I’m so sorry about all the atrocities in my country.
When I read the comments from there,I’m so despite and have tears on my eyes.
When this ugly war will stop ?. When my brothers and sisters will enjoy again the forgotten peace.
Money come first and life and people safety beyond.
My reason of choosing the fight for my country “freedom” is more and more motivate.

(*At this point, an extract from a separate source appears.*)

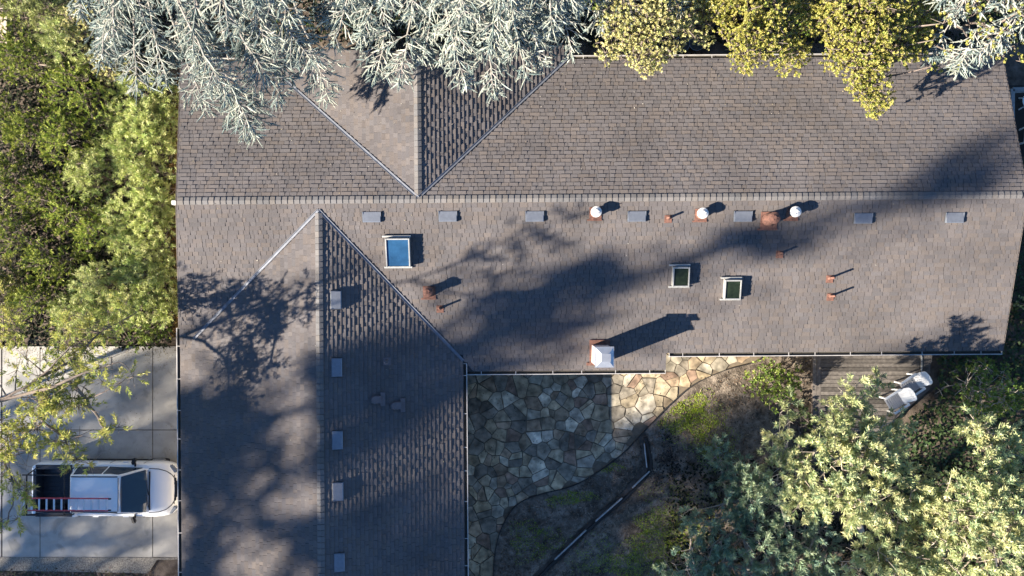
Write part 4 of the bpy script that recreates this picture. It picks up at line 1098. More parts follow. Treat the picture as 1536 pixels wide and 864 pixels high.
c1 = [T(385, 207, 5.6, 7.2, 2.6), T(312, 170, 5.9, 7.0, 2.3), T(250, 128, 6.2, 7.0, 2.2), T(205, 138, 5.6, 6.5, 1.8), T(170, 70, 6.4, 7.2, 2.2), T(120, 22, 6.6, 7.4, 2.2), T(345, 150, 6.6, 7.6, 2.4),
      T(425, 150, 6.0, 7.4, 2.4), T(495, 150, 5.6, 7.0, 2.2), T(470, 95, 6.6, 7.8, 2.2), T(290, 80, 6.9, 8.0, 2.2), T(220, 40, 7.0, 8.2, 2.2), T(400, 70, 7.2, 8.4, 2.2), T(345, 55, 7.6, 8.6, 2.0), T(440, 30, 7.6, 8.8, 2.0), T(265, 10, 7.6, 8.8, 2.0), T(180, 5, 7.2, 8.4, 2.0), T(380, 5, 8.0, 9.0, 2.0), T(320, 110, 6.4, 7.6, 2.0), T(440, 120, 5.8, 7.0, 1.8), T(150, 100, 5.8, 6.6, 1.2), T(365, 190, 5.4, 6.6, 1.6)]
rl_ = random.Random(77)
for _ in range(26): c1.append(T(rl_.uniform(130, 470), rl_.uniform(-10, 95), rl_.uniform(4.2, 5.8), rl_.uniform(5, 6.5), rl_.uniform(1.2, 2.2)))
cedar('silvery blue cedar reaching over the upper left corner of the roof', W(330, -230, 0), 12.5, c1, 3)
c2 = [T(562, 120, 5.7, 7.2, 2.2), T(597, 128, 5.9, 7.4, 2.0), T(635, 90, 6.0, 7.2, 2.0), T(540, 55, 6.6, 7.8, 2.0), T(500, 70, 6.4, 7.4, 1.8), T(700, 130, 6.0, 7.6, 2.6), T(742, 140, 5.9, 7.6, 2.6), T(790, 115, 6.1, 7.6, 2.4), T(680, 80, 6.8, 8.2, 2.2), T(735, 75, 7.0, 8.4, 2.4), T(815, 100, 6.0, 7.4, 2.2), T(860, 85, 5.8, 7.0, 2.0), T(905, 45, 6.2, 7.2, 2.0), T(830, 45, 7.0, 8.2, 2.2), T(770, 35, 7.4, 8.6, 2.2), T(700, 30, 7.6, 8.8, 2.0), T(620, 25, 7.4, 8.4, 1.8), T(580, 8, 7.6, 8.8, 1.8), T(870, 15, 7.0, 8.0, 2.0), T(655, 5, 8.0, 9.0, 1.8), T(750, 5, 8.0, 9.0, 1.8), T(930, 25, 6.0, 7.0, 1.6), T(972, 30, 6.2, 6.8, 1.5), T(1025, 12, 6.4, 6.8, 1.3), T(515, 10, 7.2, 8.2, 1.8)]
for _ in range(26): c2.append(T(rl_.uniform(560, 880), rl_.uniform(-10, 70), rl_.uniform(4.6, 5.8), rl_.uniform(5.2, 6.6), rl_.uniform(1.2, 2.2)))
for _ in range(8): c2.append(T(rl_.uniform(470, 580), rl_.uniform(-10, 40), rl_.uniform(4.6, 5.8), rl_.uniform(5.2, 6.6), rl_.uniform(1.2, 2.0)))
cedar('silvery blue cedar reaching over the north gable at the top centre', W(690, -200, 0), 13.0, c2, 5)
c3 = [T(1438, 108, 5.6, 6.8, 1.6), T(1462, 88, 5.9, 7.0, 1.6), T(1398, 85, 5.4, 6.4, 1.3), T(1500, 70, 6.0, 7.2, 1.5), T(1538, 40, 6.4, 7.4, 1.5), T(1430, 30, 6.4, 7.6, 1.4), T(1495, 12, 6.8, 8.0, 1.4), T(1410, 5, 6.4, 7.4, 1.2)]
cedar('silvery grey cedar branch hanging over the upper right corner of the roof', W(1510, -210, 0), 12.0, c3, 8)

# ------------------------------------------------------------------ yellow flowering trees behind the house
def dome(cx, cy, rx, ry, z0, z1): return lambda x, y: z1-(z1-z0)*min(1.3, ((x-cx)/rx)**2+((y-cy)/ry)**2)+random.uniform(-.5, .3)
def small(poly, n, zf, r, seed, mind=.25): return scatter(poly, n, zf, r, seed, mind)
pA = [(884, 72), (905, 92), (945, 78), (965, 110), (1000, 92), (1030, 60), (1062, 66), (1060, 30), (1062, 5), (1062, -20), (1000, -20), (900, -25), (905, 40)]
cl = small(pA, 250, dome(970, 20, 120, 120, 5.2, 6.6), (0.10, 0.25), 1, .14)
cl += [(W(x, y, z), r) for x, y, z, r in ((962, 98, 4.1, .24), (940, 90, 4.1, .24), (985, 88, 4.0, .2), (898, 72, 4.2, .2), (1050, 62, 3.8, .24), (915, 85, 4, .22))]
b = W(970, -70, 0)
make_tree('flowering_tree', 'pale yellow bushy tree overhanging the top gutter left of the two other yellow crowns', 'tree', b, [[b, b+Vector((.2, -.2, 2.2)), W(960, -10, 4.0)], [b+Vector((.2, -.2, 2.2)), W(920, 30, 3.6), W(915, 60, 3.7)], [b+Vector((.2, -.2, 2.2)), W(1010, 30, 3.5), W(1040, 45, 3.5)], [W(960, -10, 4.0), W(965, 50, 3.9), W(960, 85, 3.8)]], cl, 'pale', 'yellow trees behind the house')
pB = [(1066, -20), (1062, 20), (1090, 60), (1102, 100), (1120, 112), (1135, 90), (1160, 92), (1180, 112), (1205, 95), (1212, 60), (1205, 30), (1200, -20)]
cl = small(pB, 240, dome(1125, 20, 100, 120, 5.0, 6.6), (0.10, 0.25), 2, .14)
cl += [(W(x, y, 6.0), r) for x, y, r in ((1050, 8, .26), (1062, -4, .26), (1066, 22, .22), (1058, 34, .18), (1044, 22, .22), (1200, 4, .26), (1212, 14, .24), (1206, 30, .22), (1218, -4, .26), (1214, 44, .16), (1190, 18, .24), (1224, 26, .22))]
cl += [(W(x, y, z), r) for x, y, z, r in ((1118, 105, 3.7, .16), (1180, 105, 3.8, .22), (1100, 80, 4, .2), (1165, 98, 3.8, .2), (1190, 95, 3.8, .2))]
b = W(1130, -70, 0)
make_tree('flowering_tree', 'bright yellow tree between the bare curling vine and the longest yellow bough', 'tree', b, [[b, b+Vector((0, -.3, 2.4)), W(1125, 0, 4.2)], [W(1125, 0, 4.2), W(1105, 50, 3.9), W(1108, 90, 3.6)], [b+Vector((0, -.3, 2.4)), W(1170, 30, 3.8), W(1180, 90, 3.5)]], cl, 'pompom', 'yellow trees behind the house')
pC = [(1195, -20), (1205, 30), (1232, 60), (1238, 100), (1262, 112), (1285, 145), (1300, 170), (1318, 172), (1338, 150), (1330, 120), (1325, 95), (1355, 88), (1372, 95), (1400, 70), (1412, 20), (1420, -20)]
cl = small(pC, 400, dome(1300, 10, 120, 170, 4.4, 6.8), (0.10, 0.25), 4, .14)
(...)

Ending the pain and healing the wounds from the people I come from are my big battle ever.
leontine lanza
7 Nov 09 at 9:09 am
Naama, we just got chills reading your post. We’re in DC at Pledge2Protect learning about rape in the Congo right now, but you’re seeing it first hand on the ground. Thank you for sharing your story and inspiring us to ACT with you to end these horrors.
much love
Caryn and Alisa
7 Nov 09 at 3:37 pm
I would just like to point out that checking luggage at any border crossing in the world is standard procedure. If you were to tell an American official, ‘no you cannot check my bags’ you would be taken in custody, questioned, and then fined. Though it is not correct to ask for bribes at the border, it is as equally incorrect to come in as foreigners and try evade the rules of the country you are visiting. The Congolese border officials have learned that foreigners want to bend their rules, so they bend them back to their advantage. Also, many of these officials are not receiving their salaries regularly due to a cash-strapped state, so lining their pockets is perhaps not appropriate verbage. So, please before you place a blanket blame on Congolese officials, consider your own actions as well and then analyze the Congolese official’s response from there.